**Request:**
In exact form, please repeat the records from their opening line down to the line with "SC.camera = cam", including that line.

**Records shown:**
<<<<
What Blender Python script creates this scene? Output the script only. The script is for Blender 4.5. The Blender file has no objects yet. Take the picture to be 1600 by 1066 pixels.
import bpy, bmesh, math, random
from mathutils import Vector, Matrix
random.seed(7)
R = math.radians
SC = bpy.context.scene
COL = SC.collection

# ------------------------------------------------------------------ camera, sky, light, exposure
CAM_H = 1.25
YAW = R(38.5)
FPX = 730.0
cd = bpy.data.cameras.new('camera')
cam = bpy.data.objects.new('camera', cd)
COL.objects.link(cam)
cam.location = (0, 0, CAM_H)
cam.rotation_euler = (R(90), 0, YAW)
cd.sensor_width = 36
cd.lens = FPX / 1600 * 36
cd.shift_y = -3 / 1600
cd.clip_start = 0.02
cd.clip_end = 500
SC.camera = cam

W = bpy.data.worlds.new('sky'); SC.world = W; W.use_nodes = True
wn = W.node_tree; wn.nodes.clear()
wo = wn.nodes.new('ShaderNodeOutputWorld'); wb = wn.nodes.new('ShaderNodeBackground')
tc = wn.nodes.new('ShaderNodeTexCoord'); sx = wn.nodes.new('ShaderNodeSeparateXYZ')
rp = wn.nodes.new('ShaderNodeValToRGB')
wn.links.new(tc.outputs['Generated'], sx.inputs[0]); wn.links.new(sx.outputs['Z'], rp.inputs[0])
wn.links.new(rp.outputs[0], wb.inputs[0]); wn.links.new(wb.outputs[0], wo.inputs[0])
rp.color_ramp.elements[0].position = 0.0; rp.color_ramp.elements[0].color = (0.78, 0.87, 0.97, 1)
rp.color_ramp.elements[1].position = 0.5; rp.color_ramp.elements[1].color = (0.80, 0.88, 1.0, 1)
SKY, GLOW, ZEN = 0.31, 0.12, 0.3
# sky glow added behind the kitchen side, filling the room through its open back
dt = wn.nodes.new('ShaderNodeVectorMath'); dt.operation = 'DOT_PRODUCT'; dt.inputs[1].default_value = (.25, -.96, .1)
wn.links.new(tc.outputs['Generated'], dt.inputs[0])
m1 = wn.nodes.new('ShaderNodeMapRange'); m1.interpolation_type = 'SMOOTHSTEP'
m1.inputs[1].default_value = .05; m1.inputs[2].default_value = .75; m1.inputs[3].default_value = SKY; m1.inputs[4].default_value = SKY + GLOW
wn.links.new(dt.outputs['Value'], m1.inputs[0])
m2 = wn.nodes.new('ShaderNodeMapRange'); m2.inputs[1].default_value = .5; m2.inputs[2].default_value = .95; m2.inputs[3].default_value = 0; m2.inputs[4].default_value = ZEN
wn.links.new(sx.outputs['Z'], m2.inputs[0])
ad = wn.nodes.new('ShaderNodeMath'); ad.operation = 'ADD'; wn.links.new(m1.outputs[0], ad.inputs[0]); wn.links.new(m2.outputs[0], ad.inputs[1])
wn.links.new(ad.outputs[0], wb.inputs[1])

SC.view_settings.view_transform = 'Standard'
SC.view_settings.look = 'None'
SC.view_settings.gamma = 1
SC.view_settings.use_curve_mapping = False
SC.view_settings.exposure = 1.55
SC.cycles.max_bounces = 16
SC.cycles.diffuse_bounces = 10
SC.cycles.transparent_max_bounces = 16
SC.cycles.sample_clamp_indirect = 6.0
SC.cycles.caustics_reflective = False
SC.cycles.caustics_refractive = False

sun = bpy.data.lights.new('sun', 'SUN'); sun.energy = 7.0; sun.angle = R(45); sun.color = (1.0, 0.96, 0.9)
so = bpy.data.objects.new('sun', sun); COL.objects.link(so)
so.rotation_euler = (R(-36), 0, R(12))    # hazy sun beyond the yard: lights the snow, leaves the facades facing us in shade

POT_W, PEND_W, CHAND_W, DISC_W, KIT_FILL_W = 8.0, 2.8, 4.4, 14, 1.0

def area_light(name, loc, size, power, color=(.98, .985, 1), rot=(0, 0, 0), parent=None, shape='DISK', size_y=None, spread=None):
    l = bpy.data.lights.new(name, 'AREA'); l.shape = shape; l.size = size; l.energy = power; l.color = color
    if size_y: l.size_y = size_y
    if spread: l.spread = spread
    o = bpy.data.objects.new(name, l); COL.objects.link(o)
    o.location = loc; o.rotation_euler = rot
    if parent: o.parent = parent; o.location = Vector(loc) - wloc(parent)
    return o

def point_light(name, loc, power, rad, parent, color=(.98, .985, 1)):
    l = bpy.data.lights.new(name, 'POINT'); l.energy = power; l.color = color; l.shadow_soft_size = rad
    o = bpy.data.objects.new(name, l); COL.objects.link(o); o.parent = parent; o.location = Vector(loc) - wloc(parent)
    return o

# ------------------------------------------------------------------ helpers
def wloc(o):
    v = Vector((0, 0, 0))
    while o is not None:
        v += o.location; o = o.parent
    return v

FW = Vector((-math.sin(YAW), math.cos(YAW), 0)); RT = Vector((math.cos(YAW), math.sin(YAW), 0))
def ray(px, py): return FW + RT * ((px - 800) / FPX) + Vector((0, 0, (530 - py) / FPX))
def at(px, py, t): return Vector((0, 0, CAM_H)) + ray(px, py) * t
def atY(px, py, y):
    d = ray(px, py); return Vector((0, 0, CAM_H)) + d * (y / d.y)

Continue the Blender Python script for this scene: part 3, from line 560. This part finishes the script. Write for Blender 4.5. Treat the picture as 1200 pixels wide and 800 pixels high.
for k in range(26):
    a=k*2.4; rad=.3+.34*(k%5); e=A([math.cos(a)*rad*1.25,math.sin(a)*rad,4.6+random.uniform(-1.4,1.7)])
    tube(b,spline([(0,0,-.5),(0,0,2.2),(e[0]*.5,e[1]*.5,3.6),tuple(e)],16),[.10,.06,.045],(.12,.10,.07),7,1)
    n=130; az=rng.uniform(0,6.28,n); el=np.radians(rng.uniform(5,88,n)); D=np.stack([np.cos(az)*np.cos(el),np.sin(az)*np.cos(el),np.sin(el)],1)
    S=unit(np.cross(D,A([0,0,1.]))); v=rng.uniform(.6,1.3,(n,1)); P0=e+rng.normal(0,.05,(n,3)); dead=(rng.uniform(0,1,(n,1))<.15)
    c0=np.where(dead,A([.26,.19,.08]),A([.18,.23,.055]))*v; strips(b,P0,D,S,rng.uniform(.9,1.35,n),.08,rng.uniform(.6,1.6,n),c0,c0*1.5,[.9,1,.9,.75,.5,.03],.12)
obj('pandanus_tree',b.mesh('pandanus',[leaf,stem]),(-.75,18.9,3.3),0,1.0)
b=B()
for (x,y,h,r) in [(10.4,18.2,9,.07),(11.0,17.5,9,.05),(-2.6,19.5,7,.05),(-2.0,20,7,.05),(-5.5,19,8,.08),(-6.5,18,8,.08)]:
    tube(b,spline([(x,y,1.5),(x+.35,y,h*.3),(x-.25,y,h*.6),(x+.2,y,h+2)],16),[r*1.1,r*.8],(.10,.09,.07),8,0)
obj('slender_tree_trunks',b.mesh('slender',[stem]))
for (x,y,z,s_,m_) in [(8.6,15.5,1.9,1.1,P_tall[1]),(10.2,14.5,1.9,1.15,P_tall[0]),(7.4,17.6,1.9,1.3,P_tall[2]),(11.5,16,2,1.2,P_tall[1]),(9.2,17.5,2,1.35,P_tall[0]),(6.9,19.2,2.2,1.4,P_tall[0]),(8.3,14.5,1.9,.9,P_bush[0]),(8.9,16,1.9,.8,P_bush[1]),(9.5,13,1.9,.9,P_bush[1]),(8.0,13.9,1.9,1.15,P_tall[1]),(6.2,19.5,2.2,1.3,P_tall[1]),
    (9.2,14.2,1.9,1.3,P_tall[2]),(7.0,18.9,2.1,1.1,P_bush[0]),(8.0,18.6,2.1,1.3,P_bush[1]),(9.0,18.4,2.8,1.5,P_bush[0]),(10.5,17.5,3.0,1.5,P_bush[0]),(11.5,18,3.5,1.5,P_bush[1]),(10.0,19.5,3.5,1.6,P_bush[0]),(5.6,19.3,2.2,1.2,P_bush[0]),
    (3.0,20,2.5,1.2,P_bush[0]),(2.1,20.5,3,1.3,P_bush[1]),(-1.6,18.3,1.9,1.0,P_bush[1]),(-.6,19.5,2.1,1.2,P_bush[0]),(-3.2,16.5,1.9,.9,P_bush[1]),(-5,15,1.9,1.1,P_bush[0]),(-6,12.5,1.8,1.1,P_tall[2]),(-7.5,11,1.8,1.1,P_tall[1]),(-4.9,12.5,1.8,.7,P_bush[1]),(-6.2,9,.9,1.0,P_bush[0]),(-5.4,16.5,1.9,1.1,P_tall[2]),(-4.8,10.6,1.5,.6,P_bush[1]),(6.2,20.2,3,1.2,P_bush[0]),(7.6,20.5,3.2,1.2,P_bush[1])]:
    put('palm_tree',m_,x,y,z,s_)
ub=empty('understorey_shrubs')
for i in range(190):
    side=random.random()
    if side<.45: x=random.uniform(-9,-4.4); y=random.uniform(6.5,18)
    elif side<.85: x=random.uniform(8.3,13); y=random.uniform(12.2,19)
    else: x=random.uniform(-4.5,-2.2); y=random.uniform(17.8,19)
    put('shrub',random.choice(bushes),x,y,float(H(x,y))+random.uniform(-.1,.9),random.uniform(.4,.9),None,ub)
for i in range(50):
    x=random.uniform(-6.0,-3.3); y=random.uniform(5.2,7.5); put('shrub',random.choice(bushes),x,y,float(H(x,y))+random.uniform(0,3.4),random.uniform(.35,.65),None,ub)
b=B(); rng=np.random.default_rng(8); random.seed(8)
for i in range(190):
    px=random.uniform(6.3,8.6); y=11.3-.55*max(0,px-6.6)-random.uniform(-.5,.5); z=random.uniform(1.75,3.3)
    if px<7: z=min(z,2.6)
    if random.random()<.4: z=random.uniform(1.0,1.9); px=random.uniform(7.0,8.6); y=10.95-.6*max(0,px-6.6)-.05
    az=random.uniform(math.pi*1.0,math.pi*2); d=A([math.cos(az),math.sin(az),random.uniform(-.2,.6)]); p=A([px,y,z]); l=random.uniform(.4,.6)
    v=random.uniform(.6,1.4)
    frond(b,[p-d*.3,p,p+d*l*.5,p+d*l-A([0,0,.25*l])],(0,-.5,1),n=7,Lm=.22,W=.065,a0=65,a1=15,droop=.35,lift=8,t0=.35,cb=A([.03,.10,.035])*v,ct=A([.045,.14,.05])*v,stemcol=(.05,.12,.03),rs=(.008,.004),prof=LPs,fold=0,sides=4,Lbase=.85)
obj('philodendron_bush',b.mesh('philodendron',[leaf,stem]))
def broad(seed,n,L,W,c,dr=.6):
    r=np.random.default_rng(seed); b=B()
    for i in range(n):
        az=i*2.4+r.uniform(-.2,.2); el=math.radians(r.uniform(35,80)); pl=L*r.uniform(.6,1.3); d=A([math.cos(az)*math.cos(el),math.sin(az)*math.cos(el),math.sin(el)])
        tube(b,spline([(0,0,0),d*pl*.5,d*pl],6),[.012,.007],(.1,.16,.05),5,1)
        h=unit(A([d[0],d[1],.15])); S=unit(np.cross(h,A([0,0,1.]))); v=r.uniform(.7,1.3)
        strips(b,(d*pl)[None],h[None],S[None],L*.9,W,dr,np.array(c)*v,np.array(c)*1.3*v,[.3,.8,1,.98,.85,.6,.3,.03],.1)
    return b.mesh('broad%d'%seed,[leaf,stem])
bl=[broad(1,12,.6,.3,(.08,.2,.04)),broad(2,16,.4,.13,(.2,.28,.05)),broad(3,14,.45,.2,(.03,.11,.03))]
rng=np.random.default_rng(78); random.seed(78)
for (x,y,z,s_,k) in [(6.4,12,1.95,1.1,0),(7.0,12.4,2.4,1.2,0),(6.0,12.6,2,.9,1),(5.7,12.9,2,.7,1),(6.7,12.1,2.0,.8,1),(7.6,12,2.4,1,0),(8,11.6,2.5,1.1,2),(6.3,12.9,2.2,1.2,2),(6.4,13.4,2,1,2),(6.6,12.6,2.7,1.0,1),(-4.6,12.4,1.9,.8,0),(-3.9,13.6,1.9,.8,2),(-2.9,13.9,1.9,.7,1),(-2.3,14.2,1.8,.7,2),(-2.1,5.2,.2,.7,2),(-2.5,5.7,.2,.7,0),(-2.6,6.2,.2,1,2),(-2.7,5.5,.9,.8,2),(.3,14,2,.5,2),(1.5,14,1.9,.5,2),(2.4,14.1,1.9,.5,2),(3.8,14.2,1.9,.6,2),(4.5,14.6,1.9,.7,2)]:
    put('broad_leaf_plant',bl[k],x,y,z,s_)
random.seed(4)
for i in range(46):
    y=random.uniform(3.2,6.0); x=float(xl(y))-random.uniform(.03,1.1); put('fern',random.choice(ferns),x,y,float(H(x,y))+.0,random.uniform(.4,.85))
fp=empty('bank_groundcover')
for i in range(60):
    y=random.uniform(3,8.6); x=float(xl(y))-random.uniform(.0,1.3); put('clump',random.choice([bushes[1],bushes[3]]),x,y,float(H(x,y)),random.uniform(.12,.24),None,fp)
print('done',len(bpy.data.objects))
>>>>
**The output:**
What Blender Python script creates this scene? Output the script only. The script is for Blender 4.5. The Blender file has no objects yet. Take the picture to be 1600 by 1066 pixels.
import bpy, bmesh, math, random
from mathutils import Vector, Matrix
random.seed(7)
R = math.radians
SC = bpy.context.scene
COL = SC.collection

# ------------------------------------------------------------------ camera, sky, light, exposure
CAM_H = 1.25
YAW = R(38.5)
FPX = 730.0
cd = bpy.data.cameras.new('camera')
cam = bpy.data.objects.new('camera', cd)
COL.objects.link(cam)
cam.location = (0, 0, CAM_H)
cam.rotation_euler = (R(90), 0, YAW)
cd.sensor_width = 36
cd.lens = FPX / 1600 * 36
cd.shift_y = -3 / 1600
cd.clip_start = 0.02
cd.clip_end = 500
SC.camera = cam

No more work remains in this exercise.